---------- AVAILABLE DATA

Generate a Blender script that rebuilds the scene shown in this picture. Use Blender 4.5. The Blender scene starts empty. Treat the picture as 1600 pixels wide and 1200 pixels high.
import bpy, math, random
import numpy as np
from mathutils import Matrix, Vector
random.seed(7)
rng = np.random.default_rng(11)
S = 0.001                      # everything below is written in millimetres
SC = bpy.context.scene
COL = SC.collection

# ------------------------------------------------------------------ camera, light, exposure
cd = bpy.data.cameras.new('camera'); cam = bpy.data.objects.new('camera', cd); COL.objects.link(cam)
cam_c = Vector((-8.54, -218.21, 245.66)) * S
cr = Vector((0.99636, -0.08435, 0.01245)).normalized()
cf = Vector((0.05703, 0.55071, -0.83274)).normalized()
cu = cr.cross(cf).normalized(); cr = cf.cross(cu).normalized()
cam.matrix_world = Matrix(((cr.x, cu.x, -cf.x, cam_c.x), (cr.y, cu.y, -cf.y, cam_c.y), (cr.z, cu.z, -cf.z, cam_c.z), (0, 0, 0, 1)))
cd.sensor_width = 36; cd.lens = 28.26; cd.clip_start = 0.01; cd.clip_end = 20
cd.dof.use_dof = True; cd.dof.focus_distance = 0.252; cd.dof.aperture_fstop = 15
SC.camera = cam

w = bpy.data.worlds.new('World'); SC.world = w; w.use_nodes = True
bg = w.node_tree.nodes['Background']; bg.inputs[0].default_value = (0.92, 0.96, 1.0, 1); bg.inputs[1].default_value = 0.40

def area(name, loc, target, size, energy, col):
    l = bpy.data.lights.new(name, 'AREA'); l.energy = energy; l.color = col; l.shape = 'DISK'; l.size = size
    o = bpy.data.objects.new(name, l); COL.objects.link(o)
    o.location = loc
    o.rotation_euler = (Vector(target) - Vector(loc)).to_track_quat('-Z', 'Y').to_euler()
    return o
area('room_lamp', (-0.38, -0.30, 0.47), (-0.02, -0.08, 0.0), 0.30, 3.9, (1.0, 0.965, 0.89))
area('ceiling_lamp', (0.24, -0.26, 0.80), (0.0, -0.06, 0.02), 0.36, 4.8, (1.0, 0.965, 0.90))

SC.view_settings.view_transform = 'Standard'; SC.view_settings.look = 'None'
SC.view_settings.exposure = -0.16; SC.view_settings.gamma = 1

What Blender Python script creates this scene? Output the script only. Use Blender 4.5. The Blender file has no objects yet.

--------------------

From the records above, extract each line exactly as shown.

• CORRECT ANSWER:
Generate a Blender script that rebuilds the scene shown in this picture. Use Blender 4.5. The Blender scene starts empty. Treat the picture as 1600 pixels wide and 1200 pixels high.
import bpy, math, random
import numpy as np
from mathutils import Matrix, Vector
random.seed(7)
rng = np.random.default_rng(11)
S = 0.001                      # everything below is written in millimetres
SC = bpy.context.scene
COL = SC.collection

# ------------------------------------------------------------------ camera, light, exposure
cd = bpy.data.cameras.new('camera'); cam = bpy.data.objects.new('camera', cd); COL.objects.link(cam)
cam_c = Vector((-8.54, -218.21, 245.66)) * S
cr = Vector((0.99636, -0.08435, 0.01245)).normalized()
cf = Vector((0.05703, 0.55071, -0.83274)).normalized()
cu = cr.cross(cf).normalized(); cr = cf.cross(cu).normalized()
cam.matrix_world = Matrix(((cr.x, cu.x, -cf.x, cam_c.x), (cr.y, cu.y, -cf.y, cam_c.y), (cr.z, cu.z, -cf.z, cam_c.z), (0, 0, 0, 1)))
cd.sensor_width = 36; cd.lens = 28.26; cd.clip_start = 0.01; cd.clip_end = 20
cd.dof.use_dof = True; cd.dof.focus_distance = 0.252; cd.dof.aperture_fstop = 15
SC.camera = cam

w = bpy.data.worlds.new('World'); SC.world = w; w.use_nodes = True
bg = w.node_tree.nodes['Background']; bg.inputs[0].default_value = (0.92, 0.96, 1.0, 1); bg.inputs[1].default_value = 0.40

def area(name, loc, target, size, energy, col):
    l = bpy.data.lights.new(name, 'AREA'); l.energy = energy; l.color = col; l.shape = 'DISK'; l.size = size
    o = bpy.data.objects.new(name, l); COL.objects.link(o)
    o.location = loc
    o.rotation_euler = (Vector(target) - Vector(loc)).to_track_quat('-Z', 'Y').to_euler()
    return o
area('room_lamp', (-0.38, -0.30, 0.47), (-0.02, -0.08, 0.0), 0.30, 3.9, (1.0, 0.965, 0.89))
area('ceiling_lamp', (0.24, -0.26, 0.80), (0.0, -0.06, 0.02), 0.36, 4.8, (1.0, 0.965, 0.90))

SC.view_settings.view_transform = 'Standard'; SC.view_settings.look = 'None'
SC.view_settings.exposure = -0.16; SC.view_settings.gamma = 1

What Blender Python script creates this scene? Output the script only. Use Blender 4.5. The Blender file has no objects yet.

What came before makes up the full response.